◆ Source material ◆

---+---

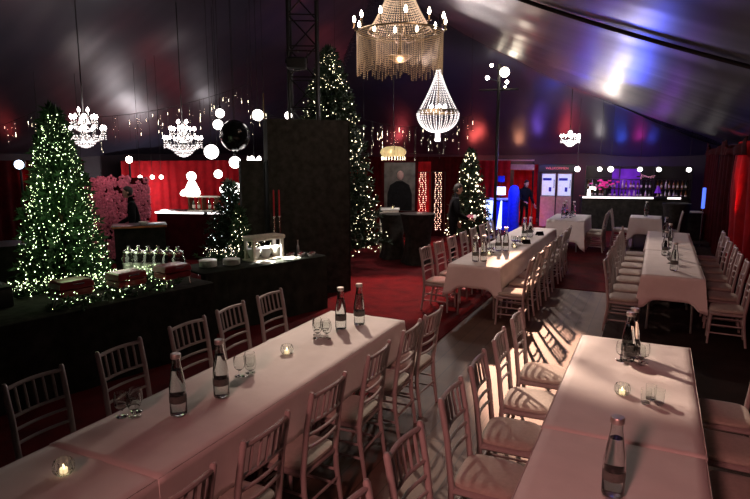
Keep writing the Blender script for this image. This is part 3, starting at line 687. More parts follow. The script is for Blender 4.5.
# hoop chandelier behind
x, y, z = -4.73, 13.18, 3.5
t = thing('beaded_chandelier', 'white crystal basket chandelier with a dark hoop hanging behind the amber one', 'chandelier', (x, y, z))
MB().tube([(0, 0, .98), (0, 0, cablelen(x, y, z))], .012, 8).build('cable', M['cable'], t)
MB().lathe([(.445, -.05), (.455, -.045), (.455, .03), (.445, .035)], n=40, cap0=False, cap1=False).build('hoop', M['brass'], t)
MB().lathe([(.03, .92), (.06, .94), (.06, .98), (.01, 1.0)], n=14).build('crown', M['chrome'], t)
b = MB()
for k in range(24):
    a = 2 * pi * k / 24
    for j in range(28):
        u = j / 25; r = .05 + .39 * (u ** 1.35); b.octa((r * cos(a), r * sin(a), .93 * (1 - u) + .03), .0105)
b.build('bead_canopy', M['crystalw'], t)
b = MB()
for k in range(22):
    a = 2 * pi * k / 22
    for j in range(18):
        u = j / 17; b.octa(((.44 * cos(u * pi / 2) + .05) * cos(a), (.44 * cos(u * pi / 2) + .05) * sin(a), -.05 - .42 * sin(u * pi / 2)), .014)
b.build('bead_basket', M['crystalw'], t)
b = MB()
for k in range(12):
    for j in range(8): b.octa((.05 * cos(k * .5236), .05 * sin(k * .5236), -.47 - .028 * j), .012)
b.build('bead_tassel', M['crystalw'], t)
MB().tube([(0, 0, .9), (0, 0, .1)], .015, 8).build('stem', M['brass'], t)
for k in range(6):
    a = k * pi / 3
    MB().tube([(0, 0, .1), (.18 * cos(a), .18 * sin(a), .02)], .009, 6).lathe([(.012, .02), (.012, .07), (.003, .071)], (.18 * cos(a), .18 * sin(a), 0), 8).build('candle_arm', M['brass'], t)
    MB().lathe([(.010, .072), (.026, .1), (.02, .13), (.005, .16)], (.18 * cos(a), .18 * sin(a), 0), 10).build('candle_bulb', M['cbulb'], t)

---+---

◆ Stated goal ◆
Return the lines from the line with "b.build('bead_canopy', M['crystalw'], t)" through the line with "u = j / 17; b.octa(((.44", inclusive, exactly as they stand, and nothing else.

◆ Written response ◆
b.build('bead_canopy', M['crystalw'], t)
b = MB()
for k in range(22):
    a = 2 * pi * k / 22
    for j in range(18):
        u = j / 17; b.octa(((.44 * cos(u * pi / 2) + .05) * cos(a), (.44 * cos(u * pi / 2) + .05) * sin(a), -.05 - .42 * sin(u * pi / 2)), .014)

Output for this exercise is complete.